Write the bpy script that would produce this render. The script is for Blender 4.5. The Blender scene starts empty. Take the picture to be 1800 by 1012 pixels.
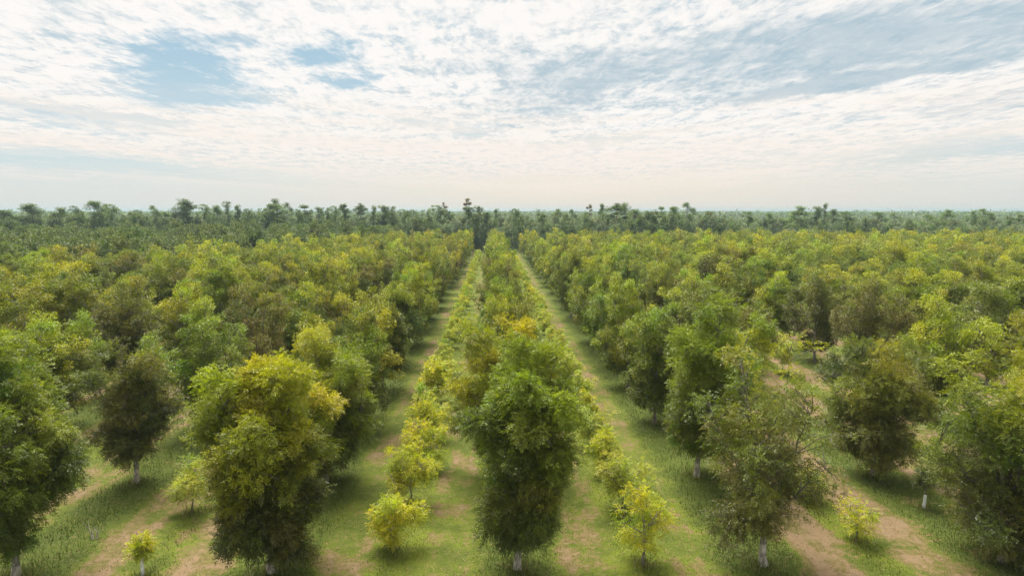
import bpy, math, random
import numpy as np
from math import sin, cos, pi, radians, atan2

C = bpy.context.scene.collection
rng = np.random.default_rng(7)
random.seed(7)

# ------------------------------------------------------------------ helpers
H = 18.5                     # camera height
F = 1200.0                   # focal length in photo pixels (24 mm on 36 mm)
PITCH = math.atan((506 - 371) / F)
YAW = math.atan((900 - 866) / F)
X0, SX, Y0, SY = 1.3, 12.8, 33.7, 12.0     # the planting grid: rows run along +Y


def ray(px, py):
    """azimuth (clockwise from +Y) and elevation of a photo pixel."""
    a, u = (px - 900) / F, (506 - py) / F
    y = cos(PITCH) + u * sin(PITCH)
    z = -sin(PITCH) + u * cos(PITCH)
    x2 = a * cos(YAW) + y * sin(YAW)
    y2 = -a * sin(YAW) + y * cos(YAW)
    return atan2(x2, y2), atan2(z, math.hypot(x2, y2))


def at(px, py, dist):
    """world X and height of a point seen at a photo pixel, standing dist metres ahead."""
    az, el = ray(px, py)
    return dist * math.tan(az), H + dist / cos(az) * math.tan(el)


def mesh_from(name, parts, mats):
    """parts: list of (verts (n,3), faces (m,4), colours (m,3), material index); one mesh."""
    V, Fc, Cc, M = [], [], [], []
    off = 0
    for v, f, c, m in parts:
        if len(f) == 0:
            continue
        V.append(v)
        Fc.append(f + off)
        Cc.append(np.broadcast_to(np.asarray(c, float), (len(f), 3)))
        M.append(np.full(len(f), m, np.int32))
        off += len(v)
    me = bpy.data.meshes.new(name)
    V = np.concatenate(V).astype(np.float32)
    Fc = np.concatenate(Fc).astype(np.int32)
    Cc = np.concatenate(Cc).astype(np.float32)
    M = np.concatenate(M)
    k = Fc.shape[1]
    me.vertices.add(len(V))
    me.vertices.foreach_set('co', V.ravel())
    me.loops.add(Fc.size)
    me.loops.foreach_set('vertex_index', Fc.ravel())
    me.polygons.add(len(Fc))
    me.polygons.foreach_set('loop_start', np.arange(0, Fc.size, k, dtype=np.int32))
    me.polygons.foreach_set('material_index', M)
    at_ = me.attributes.new('tint', 'FLOAT_COLOR', 'FACE')
    at_.data.foreach_set('color', np.concatenate([Cc, np.ones((len(Cc), 1), np.float32)], 1).ravel())
    for m in mats:
        me.materials.append(m)
    me.update(calc_edges=True)
    return me


def link(name, me, parent=None, loc=(0, 0, 0), rz=0.0, sc=(1, 1, 1)):
    o = bpy.data.objects.new(name, me)
    C.objects.link(o)
    o.location = loc
    o.rotation_euler = (0, 0, rz)
    o.scale = sc
    if parent:
        o.parent = parent
    return o


def thing(name, label, cat, loc, rz=0.0, sc=(1, 1, 1), group=None):
    o = link(name, None, None, loc, rz, sc)
    o.empty_display_size = 0.3
    o['label'] = label
    o['category'] = cat
    if group:
        o['group'] = group
    return o


def tube(pts, rad, n=6):
    pts = np.asarray(pts, float)
    rad = np.asarray(rad, float)
    d = np.gradient(pts, axis=0)
    d /= np.linalg.norm(d, axis=1)[:, None] + 1e-9
    ref = np.where(np.abs(d[:, 2:3]) > 0.9, np.array([[1.0, 0, 0]]), np.array([[0, 0, 1.0]]))
    a = np.cross(d, ref)
    a /= np.linalg.norm(a, axis=1)[:, None] + 1e-9
    b = np.cross(d, a)
    t = np.arange(n) * 2 * pi / n
    v = pts[:, None] + rad[:, None, None] * (a[:, None] * np.cos(t)[None, :, None] + b[:, None] * np.sin(t)[None, :, None])
    k = len(pts)
    i = np.arange(k - 1)[:, None] * n
    j = np.arange(n)[None]
    f = np.stack([i + j, i + (j + 1) % n, i + n + (j + 1) % n, i + n + j], -1).reshape(-1, 4)
    return v.reshape(-1, 3), f


def join(parts):
    V, Fc, off = [], [], 0
    for v, f in parts:
        V.append(v)
        Fc.append(f + off)
        off += len(v)
    if not V:
        return np.zeros((0, 3)), np.zeros((0, 4), int)
    return np.concatenate(V), np.concatenate(Fc)


def unit(v):
    return v / (np.linalg.norm(v, axis=-1, keepdims=True) + 1e-9)


# ------------------------------------------------------------------ materials
def nt(name):
    m = bpy.data.materials.new(name)
    m.use_nodes = True
    t = m.node_tree
    t.nodes.clear()
    return m, t


class G:
    """small node-graph helper."""
    def __init__(s, t):
        s.t = t

    def n(s, typ, **kw):
        x = s.t.nodes.new(typ)
        for k, v in kw.items():
            setattr(x, k, v)
        return x

    def put(s, sock, v):
        if isinstance(v, bpy.types.NodeSocket):
            s.t.links.new(v, sock)
        else:
            sock.default_value = v

    def m(s, op, a, b=0.0, c=0.0, clamp=False):
        x = s.n('ShaderNodeMath', operation=op, use_clamp=clamp)
        for i, v in enumerate((a, b, c)):
            s.put(x.inputs[i], v)
        return x.outputs[0]

    def mix(s, f, a, b, blend='MIX'):
        x = s.n('ShaderNodeMix', data_type='RGBA', blend_type=blend)
        x.clamp_factor = True
        s.put(x.inputs[0], f)
        for i, v in ((6, a), (7, b)):
            s.put(x.inputs[i], v if isinstance(v, bpy.types.NodeSocket) else (*v, 1.0))
        return x.outputs[2]

    def noise(s, vec, scale, detail=4, rough=0.55, lac=2.0, dist=0.0):
        x = s.n('ShaderNodeTexNoise')
        s.put(x.inputs['Vector'], vec)
        x.inputs['Scale'].default_value = scale
        x.inputs['Detail'].default_value = detail
        x.inputs['Roughness'].default_value = rough
        x.inputs['Lacunarity'].default_value = lac
        x.inputs['Distortion'].default_value = dist
        return x.outputs['Fac']

    def step(s, v, lo, hi, tlo=0.0, thi=1.0):
        x = s.n('ShaderNodeMapRange', interpolation_type='SMOOTHSTEP')
        s.put(x.inputs[0], v)
        for i, q in ((1, lo), (2, hi), (3, tlo), (4, thi)):
            s.put(x.inputs[i], q)
        return x.outputs[0]

    def xyz(s, x, y, z):
        q = s.n('ShaderNodeCombineXYZ')
        for i, v in enumerate((x, y, z)):
            s.put(q.inputs[i], v)
        return q.outputs[0]


def leaf_material(name, trans=0.4, gloss=0.05):
    m, t = nt(name)
    g = G(t)
    a = g.n('ShaderNodeAttribute', attribute_name='tint')
    oi = g.n('ShaderNodeObjectInfo')
    col = g.mix(1.0, a.outputs['Color'], oi.outputs['Color'], 'MULTIPLY')
    d = g.n('ShaderNodeBsdfDiffuse')
    g.put(d.inputs[0], col)
    tr = g.n('ShaderNodeBsdfTranslucent')
    warm = g.mix(1.0, col, (1.12, 1.15, 0.6), 'MULTIPLY')
    g.put(tr.inputs[0], warm)
    mx = g.n('ShaderNodeMixShader')
    mx.inputs[0].default_value = trans
    t.links.new(d.outputs[0], mx.inputs[1])
    t.links.new(tr.outputs[0], mx.inputs[2])
    gl = g.n('ShaderNodeBsdfGlossy')
    gl.inputs['Roughness'].default_value = 0.45
    gl.inputs[0].default_value = (1, 1, 1, 1)
    mx2 = g.n('ShaderNodeMixShader')
    mx2.inputs[0].default_value = gloss
    t.links.new(mx.outputs[0], mx2.inputs[1])
    t.links.new(gl.outputs[0], mx2.inputs[2])
    o = g.n('ShaderNodeOutputMaterial')
    t.links.new(mx2.outputs[0], o.inputs[0])
    return m


def bark_material(name, dark, pale):
    m, t = nt(name)
    g = G(t)
    tc = g.n('ShaderNodeTexCoord')
    mp = g.n('ShaderNodeMapping')
    mp.inputs['Scale'].default_value = (1, 1, 0.25)
    t.links.new(tc.outputs['Object'], mp.inputs[0])
    n1 = g.noise(mp.outputs[0], 9, 5, 0.65)
    n2 = g.noise(tc.outputs['Object'], 2.2, 3)
    f = g.step(g.m('ADD', g.m('MULTIPLY', n1, 0.6), g.m('MULTIPLY', n2, 0.5)), 0.38, 0.72)
    a = g.n('ShaderNodeAttribute', attribute_name='tint')
    col = g.mix(1.0, g.mix(f, dark, pale), a.outputs['Color'], 'MULTIPLY')
    b = g.n('ShaderNodeBsdfPrincipled')
    g.put(b.inputs['Base Color'], col)
    b.inputs['Roughness'].default_value = 0.9
    bp = g.n('ShaderNodeBump')
    bp.inputs['Strength'].default_value = 0.6
    bp.inputs['Distance'].default_value = 0.02
    g.put(bp.inputs['Height'], n1)
    t.links.new(bp.outputs[0], b.inputs['Normal'])
    o = g.n('ShaderNodeOutputMaterial')
    t.links.new(b.outputs[0], o.inputs[0])
    return m


LEAF = leaf_material('pecan_leaf', 0.42, 0.03)
YLEAF = leaf_material('young_leaf', 0.52, 0.03)
WOODLEAF = leaf_material('woodland_leaf', 0.3, 0.03)
BLADE = leaf_material('grass_blade', 0.28, 0.015)
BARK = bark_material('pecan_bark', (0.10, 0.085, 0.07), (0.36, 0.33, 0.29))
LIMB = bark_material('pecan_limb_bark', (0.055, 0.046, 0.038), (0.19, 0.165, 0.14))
PINEBARK = bark_material('forest_bark', (0.10, 0.085, 0.07), (0.22, 0.19, 0.16))


def plastic():
    m, t = nt('white_tube_plastic')
    g = G(t)
    tc = g.n('ShaderNodeTexCoord')
    n = g.noise(tc.outputs['Object'], 6, 3)
    b = g.n('ShaderNodeBsdfPrincipled')
    g.put(b.inputs['Base Color'], g.mix(n, (0.78, 0.81, 0.83), (0.90, 0.92, 0.93)))
    b.inputs['Roughness'].default_value = 0.5
    o = g.n('ShaderNodeOutputMaterial')
    t.links.new(b.outputs[0], o.inputs[0])
    return m


PLASTIC = plastic()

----

**INSTRUCTION**
Repeat the listing above up to and including the line with "random.seed(7)", starting from its first line. Drop any pictures.

**THE REPLY**
Write the bpy script that would produce this render. The script is for Blender 4.5. The Blender scene starts empty. Take the picture to be 1800 by 1012 pixels.
import bpy, math, random
import numpy as np
from math import sin, cos, pi, radians, atan2

C = bpy.context.scene.collection
rng = np.random.default_rng(7)
random.seed(7)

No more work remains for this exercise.